Harnessing data-driven insights: advanced modeling of discharge time-series for the East European plain, application and potential

The last decade has been crucial for the development of artificial intelligence in all spheres of human life. The interest in this field can be explained by two factors: the increase in computational capacities and the availability of large datasets in both qualitative and quantitative terms. This study is devoted to the application of the LSTM neural network in modeling and forecasting daily discharge time-series for the rivers of the East European Plain with predominantly snowmelt or mixed river nourishment. A unique CAMELS_ru dataset, including both dynamic and static characteristics for 75 rivers, was created.
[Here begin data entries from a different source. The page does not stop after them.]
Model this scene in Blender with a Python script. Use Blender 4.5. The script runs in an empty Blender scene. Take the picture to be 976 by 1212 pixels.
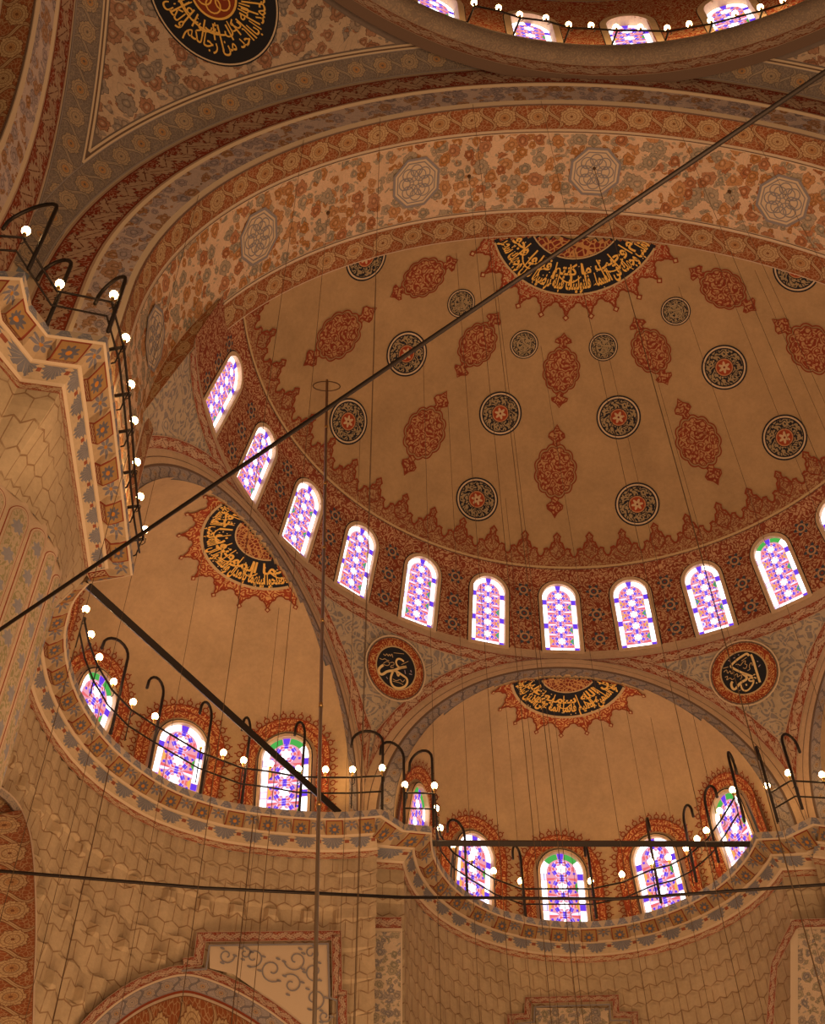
import bpy, math, random
from math import sin, cos, pi, radians, sqrt, atan2, hypot, degrees, floor, asin, acos
from mathutils import Vector as V, Matrix
random.seed(7)
scene = bpy.context.scene
COL = scene.collection
Z0 = 31.372                      # height of the half dome's window sill above the prayer hall floor
# ------------------------------------------------------------------ camera
CAM = (-6.7384, -19.3134, -29.7719); YAW, PITCH, ROLL, F = 0.05177, 0.87175, -0.01248, 1478.95
def cam_axes():
    f = V((sin(YAW)*cos(PITCH), cos(YAW)*cos(PITCH), sin(PITCH)))
    r = V((cos(YAW), -sin(YAW), 0)); u = r.cross(f)
    return cos(ROLL)*r + sin(ROLL)*u, -sin(ROLL)*r + cos(ROLL)*u, f
CR, CU, CF = cam_axes(); CP = V(CAM)
def ray(x, y):
    d = CF + ((x-488)*CR - (y-606)*CU)/F
    return CP.copy(), d.normalized()
def on_plane(x, y, n, c):
    o, d = ray(x, y); n = V(n); return o + d*((c - n.dot(o))/n.dot(d))
def on_sphere(x, y, c, R):
    o, d = ray(x, y); oc = o-V(c); b = oc.dot(d); D = b*b-oc.dot(oc)+R*R
    return o + d*(-b+sqrt(max(D, 0)))
def on_cyl(x, y, c, R, far=True):
    o, d = ray(x, y); a = d.x**2+d.y**2; ox, oy = o.x-c[0], o.y-c[1]; b = ox*d.x+oy*d.y
    D = max(b*b-a*(ox*ox+oy*oy-R*R), 0)
    return o + d*((-b+(sqrt(D) if far else -sqrt(D)))/a)
cd = bpy.data.cameras.new('camera'); cam = bpy.data.objects.new('camera', cd); COL.objects.link(cam)
cam.matrix_world = Matrix(((CR.x, CU.x, -CF.x, CP.x), (CR.y, CU.y, -CF.y, CP.y), (CR.z, CU.z, -CF.z, CP.z+Z0), (0, 0, 0, 1)))
cd.sensor_fit = 'HORIZONTAL'; cd.sensor_width = 36; cd.lens = F/976*36; cd.clip_end = 500
scene.camera = cam

# ------------------------------------------------------------------ node expressions
class X:
    def __init__(s, b, v): s.b, s.v = b, v
    def _m(s, op, *a): return s.b.math(op, s, *a)
    def __add__(s, o): return s._m('ADD', o)
    __radd__ = __add__
    def __sub__(s, o): return s._m('SUBTRACT', o)
    def __rsub__(s, o): return s.b.math('SUBTRACT', o, s)
    def __mul__(s, o): return s._m('MULTIPLY', o)
    __rmul__ = __mul__
    def __truediv__(s, o): return s._m('DIVIDE', o)
    def __lt__(s, o): return s._m('LESS_THAN', o)
    def __gt__(s, o): return s._m('GREATER_THAN', o)
    def fr(s): return s._m('FRACT')
    def fl(s): return s._m('FLOOR')
    def abs(s): return s._m('ABSOLUTE')
    def sin(s): return s._m('SINE')
    def cos(s): return s._m('COSINE')
    def sqrt(s): return s._m('SQRT')
    def max(s, o): return s._m('MAXIMUM', o)
    def min(s, o): return s._m('MINIMUM', o)
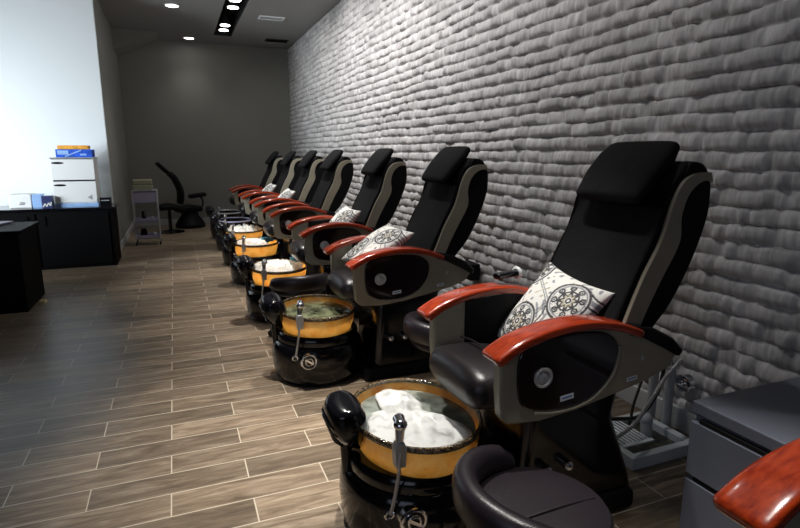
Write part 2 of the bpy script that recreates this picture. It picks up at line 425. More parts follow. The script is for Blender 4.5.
def make_chair(label):
    c = thing('pedicure_chair', label, 'chair', (1.35, 1.725, 0), 0, 'pedicure chairs along the relief wall')
    # pedestal
    bm = nb(); prism(bm, TP([(1.03, .10), (1.06, .555), (1.48, .60), (1.45, .46), (1.56, .20), (1.59, .08)]), -.20, .20)
    bs = obj('base', bm, 'black_gloss', c, bevel=.05, seg=5)
    x0, z0 = T(1.02, .0)
    bm = nb(); box(bm, (-.02, 0, .045), (.62, .46, .09)); obj('plinth', bm, 'black_matt', c, bevel=.03)
    for xx in (1.13, 1.22):
        x, z = T(xx, .33); bm = nb(); cyl(bm, (x, -.195, z), (x, -.225, z), .018); ball(bm, (x, -.228, z), .02)
        obj('valve_knob', bm, 'chrome', bs)
    # seat
    bm = nb()
    pth = [(*T(.90, .635), 0), (*T(1.0, .63), 0), (*T(1.15, .615), 0), (*T(1.30, .60), 0), (*T(1.42, .60), 0)]
    pth = [(p[0], 0, p[1]) for p in pth]
    loft(bm, pth, [.205, .222, .224, .224, .224], [.080, .082, .062, .050, .05], e=3.2, round_ends=.06)
    st = obj('seat', bm, 'leather', c)
    bm = nb(); x, z = T(1.0, .718)
    tube(bm, [(x, -.205, z - .012), (x, -.1, z + .0035), (x, .1, z + .0035), (x, .205, z - .012)], .004); obj('seam', bm, 'leather', st)
    # side shells, insets, speakers, stickers
    shell = [(.893, .80), (.893, .68), (.902, .59), (.93, .563), (1.05, .553), (1.20, .566), (1.36, .595), (1.50, .622), (1.60, .655), (1.635, .70), (1.60, .755), (1.52, .80), (1.36, .855), (1.21, .868), (1.07, .866), (.95, .84)]
    ins = [(.952, .70), (.955, .785), (.99, .825), (1.07, .842), (1.2, .845), (1.30, .828), (1.352, .775), (1.335, .69), (1.275, .625), (1.20, .594), (1.10, .588), (1.01, .602), (.965, .635)]
    inset = [(p.x, p.z) for p in smooth_path([(a, 0, b) for a, b in ins + ins[:1]], 4)[:-1]]
    for s in (-1, 1):
        bm = nb(); prism(bm, TP(shell), s * (HW - .05), s * HW)
        sh = obj('side_panel', bm, 'beige', c, bevel=.012)
        bm = nb(); prism(bm, TP(inset), s * (HW - .01), s * (HW + .010)); obj('inset_panel', bm, 'inset', sh, bevel=.007)
        lin = [(1.03, .60), (1.03, .845), (1.21, .855), (1.36, .84), (1.50, .79), (1.56, .72), (1.52, .65), (1.36, .612), (1.20, .585)]
        bm = nb(); prism(bm, TP(lin), s * (HW - .057), s * (HW - .045)); obj('inner_lining', bm, 'black_matt', sh, bevel=.003)
        # beige lip around the inset's lower edge
        lip = [(1.02, .592), (1.10, .579), (1.20, .584), (1.28, .615), (1.343, .683), (1.362, .775)]
        bm = nb(); tube(bm, [(T(*p)[0], s * (HW + .004), T(*p)[1]) for p in lip], .0075); obj('inset_lip', bm, 'beige', sh)
        x, z = T(1.042, .715)
        bm = nb(); cyl(bm, (x, s * (HW + .004), z), (x, s * (HW + .018), z), .034, n=28); torus(bm, (x, s * (HW + .018), z), .031, .006, (0, 1, 0))
        sp = obj('speaker_ring', bm, 'silver', sh)
        bm = nb(); ball(bm, (x, s * (HW + .012), z), .024, (1, .5, 1)); obj('speaker_cone', bm, 'silver', sp)
        for (px, pz, w, h) in ((1.145, .628, .056, .02), (1.43, .645, .048, .016)):
            x, z = T(px, pz); y = s * (HW + (.0105 if px < 1.3 else .001))
            r = Matrix.Rotation(-.10, 4, 'Y')
            bm = nb(); box(bm, (x, y, z), (w, .002, h), r); sk = obj('sticker', bm, 'sticker', sh, label='small white sticker with faint blue print')
            bm = nb(); box(bm, (x, y + s * .0012, z + .001), (w * .75, .001, h * .28), r); obj('sticker_print', bm, 'sticker_ink', sk)
        x, z = T(1.47, .715); bm = nb(); box(bm, (x, s * (HW + .001), z), (.012, .004, .02)); obj('screw_cover', bm, 'silver', sh, bevel=.001)
        # mahogany armrest
        bm = nb()
        ap = smooth_path([(T(*p)[0], s * (HW - .012), T(*p)[1]) for p in ((.872, .798), (.95, .838), (1.07, .866), (1.21, .872), (1.34, .848), (1.43, .815))], 5)
        n = len(ap); hw = [.056 - .010 * i / n for i in range(n)]; hh = [.019 - .003 * i / n for i in range(n)]
        loft(bm, ap, hw, hh, e=4.5, n=32, round_ends=.016)
        arm = obj('armrest', bm, 'wood', c)
        bm = nb(); prism(bm, TP([(1.40, .845), (1.50, .825), (1.60, .775), (1.66, .72), (1.64, .695), (1.57, .735), (1.47, .785), (1.40, .805)]), s * (HW - .06), s * (HW + .012))
        obj('arm_cover', bm, 'black_gloss', c, bevel=.012)
    # backrest: padded front, beige side bands, black rear shell
    F = [(1.30, .68), (1.37, .84), (1.425, .95), (1.49, 1.08), (1.555, 1.21), (1.597, 1.31), (1.63, 1.375), (1.66, 1.392)]
    SL = [(1.345, .70), (1.40, .85), (1.465, 1.0), (1.53, 1.12), (1.568, 1.245), (1.605, 1.315), (1.66, 1.348), (1.735, 1.352)]
    SR = [(1.43, .70), (1.475, .84), (1.545, .98), (1.60, 1.075), (1.619, 1.13), (1.614, 1.20), (1.632, 1.265), (1.667, 1.305), (1.710, 1.323), (1.748, 1.318)]
    B = [(1.46, .70), (1.54, .80), (1.62, .89), (1.70, 1.035), (1.75, 1.17), (1.760, 1.25), (1.752, 1.32), (1.715, 1.378), (1.655, 1.390)]
    spl = lambda P: [(p.x, p.z) for p in smooth_path([(a, 0, b) for a, b in P], 4)]
    SL, SR, B = spl(SL), spl(SR), spl(B)
    bk = None
    bm = nb(); prism(bm, TP(F + [(1.70, 1.385)] + SL[::-1][3:]), -.238, .238); bk = obj('backrest', bm, 'fabric', c, bevel=.022, seg=4)
    bm = nb(); prism(bm, TP(SL[:-10] + B[::-1]), -.248, .248); obj('back_shell', bm, 'black_matt', bk, bevel=.016, seg=4)
    for s in (-1, 1):
        bm = nb(); prism(bm, TP(SL + SR[::-1]), s * .243, s * .262); obj('side_band', bm, 'beige', bk, bevel=.006)
    bm = nb(); pp = [(T(*p)[0] - .003, 0, T(*p)[1]) for p in F[1:-1]]
    # headrest cushion strapped over the top
    bm = nb()
    ends = [T(1.510, 1.268), T(1.565, 1.335), T(1.625, 1.402), T(1.652, 1.432)]
    loft(bm, [(p[0], 0, p[1]) for p in ends], [.175, .19, .19, .178], [.030, .036, .036, .030], e=3.5, round_ends=.03)
    hr = obj('headrest', bm, 'fabric', c)
    x, z = T(1.66, 1.395)
    bm = nb(); box(bm, (x + .015, 0, z - .01), (.07, .16, .012), Matrix.Rotation(.9, 4, 'Y')); obj('headrest_strap', bm, 'fabric', hr, bevel=.004)
    return c

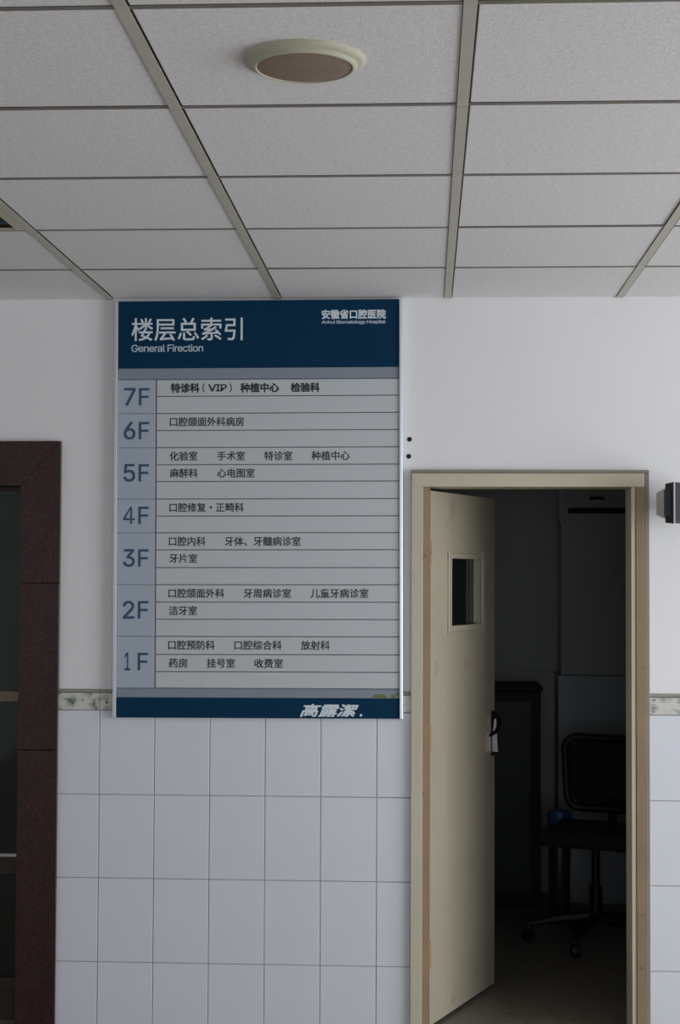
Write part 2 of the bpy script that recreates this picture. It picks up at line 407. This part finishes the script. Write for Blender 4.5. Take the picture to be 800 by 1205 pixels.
# --- rooms behind
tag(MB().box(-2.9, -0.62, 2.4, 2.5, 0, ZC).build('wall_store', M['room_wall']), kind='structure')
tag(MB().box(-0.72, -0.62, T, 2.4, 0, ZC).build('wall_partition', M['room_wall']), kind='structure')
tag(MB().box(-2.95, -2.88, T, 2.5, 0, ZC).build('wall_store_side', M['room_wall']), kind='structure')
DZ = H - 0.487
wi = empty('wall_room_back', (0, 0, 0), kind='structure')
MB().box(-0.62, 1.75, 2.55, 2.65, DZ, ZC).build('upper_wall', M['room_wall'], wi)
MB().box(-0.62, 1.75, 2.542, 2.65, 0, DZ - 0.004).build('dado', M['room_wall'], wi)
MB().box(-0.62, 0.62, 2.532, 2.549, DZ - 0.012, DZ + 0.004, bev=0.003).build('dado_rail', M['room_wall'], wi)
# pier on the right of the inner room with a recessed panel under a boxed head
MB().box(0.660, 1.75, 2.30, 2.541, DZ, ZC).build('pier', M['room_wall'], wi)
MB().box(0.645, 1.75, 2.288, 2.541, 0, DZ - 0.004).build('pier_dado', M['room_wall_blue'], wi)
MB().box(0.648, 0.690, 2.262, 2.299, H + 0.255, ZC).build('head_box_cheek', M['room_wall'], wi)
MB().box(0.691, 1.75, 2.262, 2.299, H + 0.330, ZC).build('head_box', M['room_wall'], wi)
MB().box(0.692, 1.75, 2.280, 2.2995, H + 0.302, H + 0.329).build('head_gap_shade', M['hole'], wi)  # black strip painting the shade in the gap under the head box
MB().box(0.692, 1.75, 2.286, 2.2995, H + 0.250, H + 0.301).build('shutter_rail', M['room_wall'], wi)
o = MB().tube([(0.795, 2.25, H + 0.372), (0.83, 2.247, H + 0.376), (0.865, 2.25, H + 0.372)], 0.008, 8).build('hook', M['black_metal'], wi)
tag(MB().box(1.75, 1.85, T, 2.65, 0, ZC).build('wall_room_right', M['room_wall']), kind='structure')

# --- door_2: cream framed door standing ajar
d2 = empty('door_2', (0, 0, 0), kind='structure')
cx0, cx1, ct = -0.0525, 0.7725, H + 0.3655
o0, o1, ot2 = -0.0120, 0.7085, H + 0.306
# flat casing on the wall (mitre free, butted like the photo), with a thin worn outer edge
cs = MB(); cs.box(cx0, o0, -0.030, -0.0045, 0.0, ct - 0.012, bev=0.002); cs.build('frame_post', M['cream'], d2)
cs = MB(); cs.box(o1 + 0.016, 0.7545, -0.030, -0.0045, 0.0, ct - 0.012, bev=0.002); cs.build('frame_post', M['brown_shaded'], d2)
cs = MB(); cs.box(cx0 + 0.001, 0.7545, -0.032, -0.0045, ot2, ct - 0.0125, bev=0.002); cs.build('frame_head', M['cream'], d2)
MB().box(cx0, cx1, -0.024, -0.0045, ct - 0.0120, ct, bev=0.002).build('frame_edge', M['grey_paint'], d2)
MB().box(0.7550, cx1, -0.022, -0.0045, 0.0, ct - 0.0121, bev=0.002).build('frame_edge', M['grey_paint'], d2)
MB().box(o1 + 0.001, o1 + 0.0155, -0.026, 0.135, 0.0, ot2 + 0.0, bev=0.001).build('jamb', M['cream'], d2)
MB().box(o1 + 0.016, 0.7440, -0.004, 0.139, 0.0, ot2 + 0.02).build('jamb', M['cream'], d2)
MB().box(-0.0290, 0.0125, -0.004, 0.030, 0.0, ot2 + 0.01).build('jamb', M['brown_paint'], d2)
MB().box(-0.0290, -0.012, 0.031, 0.135, 0.0, ot2 + 0.01).build('jamb', M['cream'], d2)
MB().box(-0.0110, o1 + 0.000, -0.003, 0.139, ot2 + 0.001, ot2 + 0.018).build('jamb', M['cream'], d2)
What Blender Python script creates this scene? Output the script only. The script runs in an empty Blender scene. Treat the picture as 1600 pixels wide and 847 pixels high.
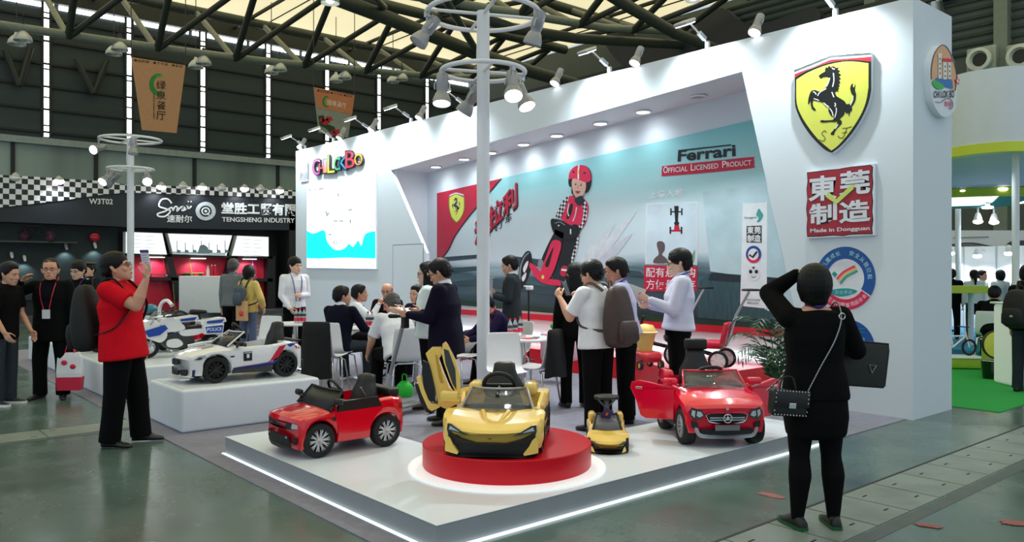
import bpy, math, random
from math import sin, cos, pi, radians, sqrt
from mathutils import Vector, Matrix
from mathutils.geometry import tessellate_polygon
random.seed(7)
SC = bpy.context.scene
COL = SC.collection
F = 1248.0; CX = 800.0; HY = 420.0; EYE = 1.6          # focal length in px (1600 wide), horizon row, eye height
RX, RY = 0.6516, 0.7586                                  # camera right on the ground plan
FX, FY = -0.7586, 0.6516                                 # camera forward on the ground plan

# ---------------------------------------------------------------- camera
cam_d = bpy.data.cameras.new('camera'); cam = bpy.data.objects.new('camera', cam_d); COL.objects.link(cam)
cam_d.sensor_width = 36; cam_d.lens = 36*F/1600; cam_d.shift_y = -3.5/1600; cam_d.clip_end = 300; cam_d.clip_start = .05
cam.location = (0, 0, EYE); cam.rotation_euler = (pi/2, 0, math.atan2(-FX, FY))
SC.camera = cam
SC.view_settings.view_transform = 'Standard'; SC.view_settings.look = 'None'
SC.view_settings.gamma = 1; SC.view_settings.use_curve_mapping = False
SC.view_settings.exposure = 0.55
# ---------------------------------------------------------------- world and light levels
W = bpy.data.worlds.new('world'); SC.world = W; W.use_nodes = True
W.node_tree.nodes['Background'].inputs[0].default_value = (.75, .88, 1, 1)
W.node_tree.nodes['Background'].inputs[1].default_value = .5
ROOF_GLOW = 0.6            # daylight through the membrane roof
WALL_LAMP_W = 105            # flood lamps on top of the stand wall
CAN_LAMP_W = 140             # can spots on the ring masts
DOWNLIGHT_W = 20
LED_STRIP = .8

# ---------------------------------------------------------------- pixel -> place helpers (1600x847 frame)
def at_d(px, py, d):
    lat = d*(px-CX)/F
    return Vector((RX*lat+FX*d, RY*lat+FY*d, EYE+(HY-py)/F*d))
def at_z(px, py, z): return at_d(px, py, F*(EYE-z)/(py-HY))
def at_y(px, py, Y): r = (px-CX)/F; return at_d(px, py, Y/(RY*r+FY))
def at_x(px, py, X): r = (px-CX)/F; return at_d(px, py, X/(RX*r+FX))
def floor_at(px, d, z=0): p = at_d(px, HY, d); return Vector((p.x, p.y, z))
def heading(a):                                           # 0 = away from camera, 90 = towards picture right; returns z rotation turning +Y there
    a = radians(a); hx = cos(a)*FX+sin(a)*RX; hy = cos(a)*FY+sin(a)*RY
    return math.atan2(-hx, hy)

# ---------------------------------------------------------------- materials
def lin(c): return tuple(((v/255)/12.92 if v/255 <= .04045 else ((v/255+.055)/1.055)**2.4) for v in c)
MATS = {}
def M(name, rgb=(200, 200, 200), rough=.5, metal=0, em=0, em_rgb=None, var=.06, vscale=6, bump=0, bscale=60, alpha=1, trans=0, coat=0, spec=.5, stretch=None, sheen=0):
    if name in MATS: return MATS[name]
    m = bpy.data.materials.new(name); m.use_nodes = True; nt = m.node_tree; b = nt.nodes['Principled BSDF']
    c = lin(rgb)
    tc = nt.nodes.new('ShaderNodeTexCoord'); nz = nt.nodes.new('ShaderNodeTexNoise'); nz.inputs['Scale'].default_value = vscale; nz.inputs['Detail'].default_value = 3
    src = tc.outputs['Object']
    if stretch:
        mp = nt.nodes.new('ShaderNodeMapping'); mp.inputs['Scale'].default_value = stretch; nt.links.new(src, mp.inputs[0]); src = mp.outputs[0]
    nt.links.new(src, nz.inputs['Vector'])
    rp = nt.nodes.new('ShaderNodeValToRGB'); rp.color_ramp.elements[0].position = .3; rp.color_ramp.elements[1].position = .7
    rp.color_ramp.elements[0].color = tuple(v*(1-var) for v in c)+(1,); rp.color_ramp.elements[1].color = tuple(min(1, v*(1+var)) for v in c)+(1,)
    nt.links.new(nz.outputs[0], rp.inputs[0]); nt.links.new(rp.outputs[0], b.inputs['Base Color'])
    b.inputs['Roughness'].default_value = rough; b.inputs['Metallic'].default_value = metal
    b.inputs['Specular IOR Level'].default_value = spec
    if coat: b.inputs['Coat Weight'].default_value = coat; b.inputs['Coat Roughness'].default_value = .05
    if sheen: b.inputs['Sheen Weight'].default_value = sheen
    if em:
        b.inputs['Emission Color'].default_value = lin(em_rgb or rgb)+(1,); b.inputs['Emission Strength'].default_value = em
    if alpha < 1: b.inputs['Alpha'].default_value = alpha
    if trans: b.inputs['Transmission Weight'].default_value = trans
    if bump:
        n2 = nt.nodes.new('ShaderNodeTexNoise'); n2.inputs['Scale'].default_value = bscale; n2.inputs['Detail'].default_value = 4
        bp = nt.nodes.new('ShaderNodeBump'); bp.inputs['Strength'].default_value = bump; bp.inputs['Distance'].default_value = .01
        nt.links.new(src, n2.inputs['Vector']); nt.links.new(n2.outputs[0], bp.inputs['Height']); nt.links.new(bp.outputs[0], b.inputs['Normal'])
    MATS[name] = m
    return m

# ---------------------------------------------------------------- objects
def link(o, parent=None):
    COL.objects.link(o)
    if parent is not None: o.parent = parent
    return o
def tag(o, label, cat=None, group=None, kind=None):
    o['label'] = label
    if cat: o['category'] = cat
    if group: o['group'] = group
    if kind: o['kind'] = kind
    return o
def thing(name, label, cat, loc=(0, 0, 0), rz=0, group=None):
    o = bpy.data.objects.new(name, None); o.empty_display_size = .1; COL.objects.link(o)
    o.location = loc; o.rotation_euler = (0, 0, rz)
    return tag(o, label, cat, group)
def copy_tree(o, parent=None):
    c = o.copy(); COL.objects.link(c)
    if parent is not None: c.parent = parent
    for ch in list(o.children): copy_tree(ch, c)
    return c
def place(o, loc, rz=None, label=None, group=None):
    o.location = loc
    if rz is not None: o.rotation_euler = (0, 0, rz)
    if label: o['label'] = label
    if group: o['group'] = group
    return o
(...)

Reanalysis data, geospatial grids, and time series of meteorological and hydrological characteristics covering a period of 70 years from 1950 to 2019 were collected and processed. As part of the input data preparation process, information on soil parameters, forestation, geological structure, and averaged climatic and hydrological parameters were obtained. Based on the existing LSTM architecture, a model implementation for the selected rivers was created. The dataset was partitioned in the following ratio: 60% for the training sample, 10% for the validation sample, and 30% for the test sample.

The Nash-Sutcliffe coefficient is close to 0.9 in most cases, which indicates that the model has sufficient predictive ability. The model captures the main patterns and trends in the existing data well, and the low value of the RMSE to STD ratio confirms that it is able to predict the time series with high accuracy. However, forecasting historical extreme events that lie beyond existing time-series data remains a “mission impossible” due to the overall concept of data-driven (DD) models.

An important modeling experiment was conducted on a reduced sample of 5 years, which proved the theory that high modeling results are a consequence of the large length of the data series and not an error. Additionally, it is assumed that in the context of using neural networks, there is no need to limit the time series to the last 30 years due to climate variability. The approach underlying the use of neural networks allows the model to account for climate dynamics when building internal relationships, thus ensuring good data reproduction and high-quality modeling. The current version of the model is a promising start for the development of data-driven models on a major regional scale.